Think of Vikings, and you think of Nordic hordes raiding the windswept coastlines of north-western Europe, pillaging the villages of Britain, Ireland, and Normandy.
But two Vikings led their own doomed assault on a territory much further south than that: Morocco.
At the time of these seemingly random attacks, the Moors controlled the whole of Iberia, apart from a remote corner of northwest Spain, Galicia.
"Moors" is a common name used for people of Arab or Berber descent who had lived in an area known as Mauretania since Roman times.
This wasn't the country of the same name we know today, but a great swathe of northern Morocco. By the time the Vikings were venturing further south, North Africa was Muslim.
The saga of Björn and Hastein
In 859, a fleet of 62 Viking ships left the Loire bound for Iberia. Leading the flotilla were two chieftains about whom little is known.
One was Björn Järnsida, his name usually Anglicised to Björn Ironside, the other was a shady character named by most sources as Hastein.
Björn Ironside was the son of Ragnar Lothbrok, a Danish and Swedish king who led many raids around the British Isles in the 800s. As was the custom at the time, Lothbrok dispatched his younger offspring so that he wouldn't cause any disruptions at home.
Ironside duly set out with a large fleet to West Francia, a territory covering most of modern-day France excluding Brittany and Provence, and witness to countless Viking raids in the early Middle Ages.
He led an assault on Paris and built his own fortification overlooking Rouen.
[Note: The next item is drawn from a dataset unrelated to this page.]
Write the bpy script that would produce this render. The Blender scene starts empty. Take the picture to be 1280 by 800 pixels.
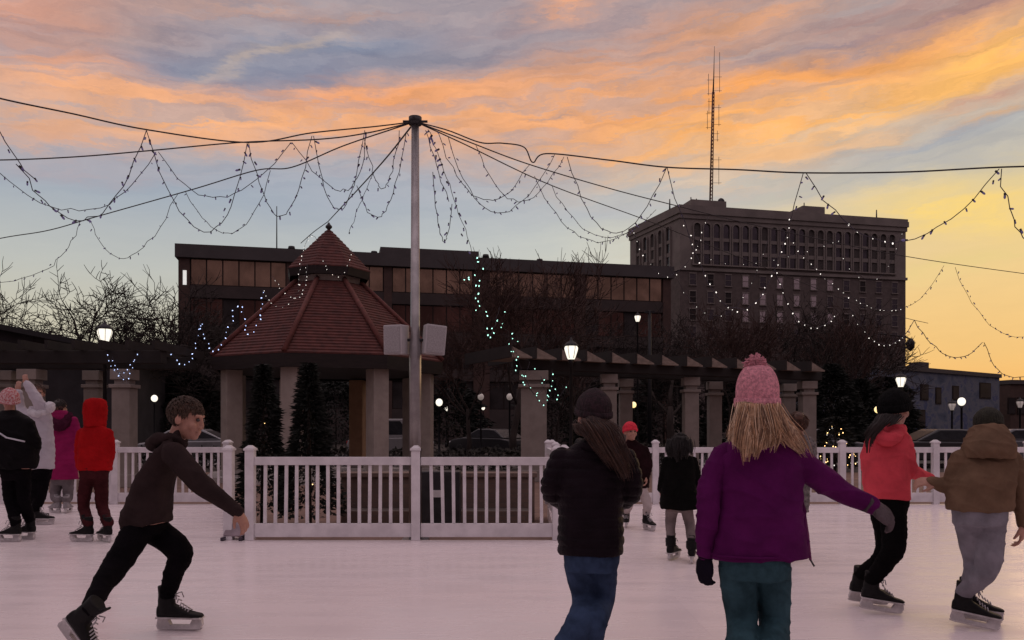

He was mainly based around the Seine.
Hastein is referred to as Ironside's foster father. We know little of his earlier life, except that he was Danish, and the two men were side by side on many raids around West Francia.
Their venture beyond first took them to the Asturias, the lush area of northern Spain, where feisty locals soon saw them off. Hoping for better luck further south, they sailed round the whole of Iberia, perhaps incurring skirmishes around Lisbon, until reaching Andalusia, where they headed inland towards Seville.
They were stopped by Moorish forces at Niebla, so they carried on further south towards the tip of Iberia, and Algeciras. There, they met lesser resistance, so they burned down the local mosque and proceeded to sail through the narrow Straits of Gibraltar that divide Europe from Africa, the gateway to the Mediterranean from the Atlantic.
Defined and named after the Rif mountains, Nekor epitomized the Muslim civilization the Vikings had been fighting at the time. Illustration: The Viking Herald
The road to Morocco
This was when the Vikings' brief Moroccan adventure began. By now, it was late 859 or early 860, and the Saharan winter.
Hastein, Ironside, and their men continued to raid and pillage deeper into the heart of Morocco, until they came to a developed town then known as Nekor.
Founded 200 years before by Idris ibn Salih, in turn acknowledged to be the historic founder of Morocco itself, Nekor was the cultural, if no longer political hub, of the Rif region. Defined and named after the Rif mountains, Nekor epitomized the Muslim civilization the Vikings had been fighting against now for months.
The marauders attacked Nekor with a vengeance, rounding up citizens to be enslaved and transported all the way to the far edge of Europe.
Many ended their days in Ireland, whose chronicles are used as historical records to piece together the hazy details of this little-known footnote in Viking history.
There is nothing to see of the city of Nekor today, the site lining the shores of the reservoir of the Abdelkrim Khattabi dam, under which any further remains lie buried. The nearest modern-day town is Bni Bouayach, halfway between Tangier and the present border with Algeria.
All told, the Norsemen stayed in Nekor for eight days, decided they had taken all they needed, and made for the coast in the direction of southern France.
Crossing the width of the Mediterranean, they reached the Camargue to see out the rest of the winter before raiding towns such as Narbonne and Nîmes.
The aftermath
The crew then wreaked havoc across Italy, tricking their way into the town of Luni, in south-eastern Liguria, but not going as far as Rome, the original intention.
- READ MORE: The Viking history of Italy: A primer
They continued east, then back along the coast of North Africa. Details of this return journey are scant, except that the Vikings picked up more slaves but then ran into storms around the Straits of Gibraltar.
When they returned to their base in the Loire, only 20 ships remained of the original 62. Many more people had been uprooted, either taken as slaves to Ireland or were Viking prisoners from the battles in Andalusia who converted to Islam.
These former Vikings were allowed to settle in Jerez de la Frontera, near Cádiz. It is pure conjecture, but 500 years later, perhaps descendants of these sea-faring Vikings were among the sailors who set off with Columbus from nearby Palos de la Frontera for the New World in 1492.
As for Hastein and Björn Ironside, both headed to England after France. They ended their days back in France, where Hastein lived to a ripe old age, and in Friesland, northern Netherlands.